Katya Kazakina details the next Picasso show organized by John Richardson at Gagosian which opens at the end of April in New York:
Three-quarters of the pieces in these exhibitions were either loaned by or consigned from Picasso’s family, including his children and grandchildren, giving collectors their first look at many works.
“Each of Picasso’s seven heirs inherited a remarkable collection of the artist’s work,” says Richardson […]
[Francoise] Gilot is now working with Richardson and Castellani on the fourth exhibition, which will cover her years with Picasso, from 1943 to 1953. Richardson says they lived in a small house in Vallauris with a garden and raised their two children until she became the only woman to leave him.

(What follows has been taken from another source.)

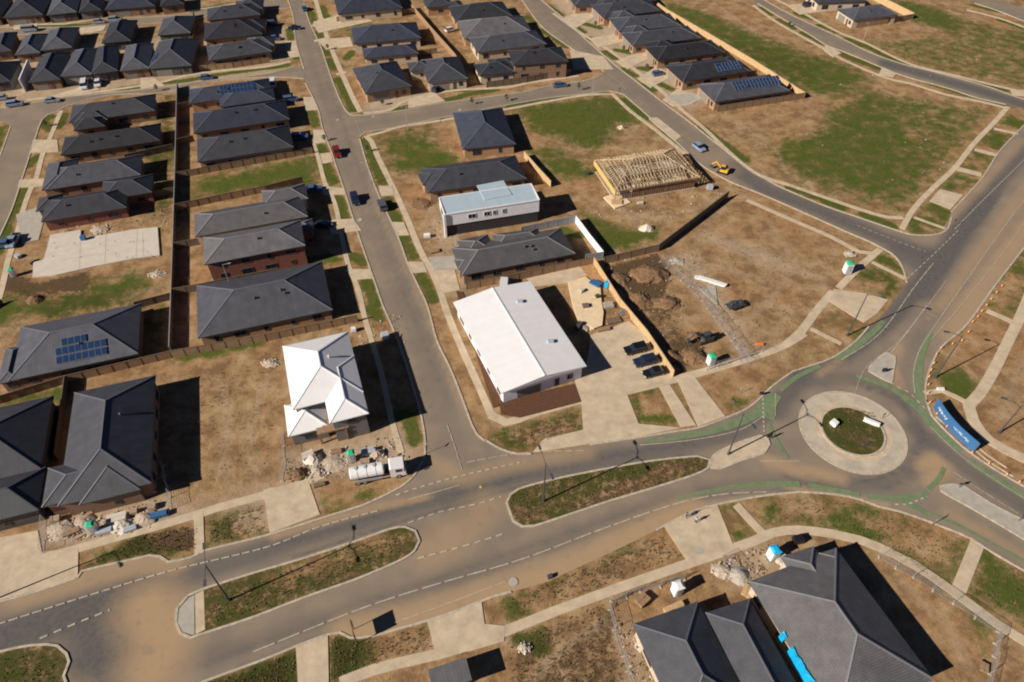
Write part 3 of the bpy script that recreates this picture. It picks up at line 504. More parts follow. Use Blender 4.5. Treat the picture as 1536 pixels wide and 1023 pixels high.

“I am very independent,” she says. “I was a completely new type of woman for him.”
Picasso used terra-cotta roof tiles to make full-length images of Gilot, who was 40 years younger than he. Picasso also sculpted her as pregnant and as wheeling a baby carriage. His canvases transformed her into a flower and captured her playing with their children.
“These sculptures relate to their life at Vallauris, the little villa where they lived, and Le Fournas, the derelict former orange-flower distillery where he revolutionized painting and sculpture,” Richardson says. “He’d gather scrap metal from a nearby junkyard and turn it into sculpture.”
Richardson, who has written about Picasso for half a century, still gets excited about his friend’s art. Sitting in his Manhattan apartment, which overflows with books, flowers and works by Picasso, Warhol and Ingres, he makes a promise about the fourth show.
“Our show will cast new light on a period that has never been studied in depth,” he says.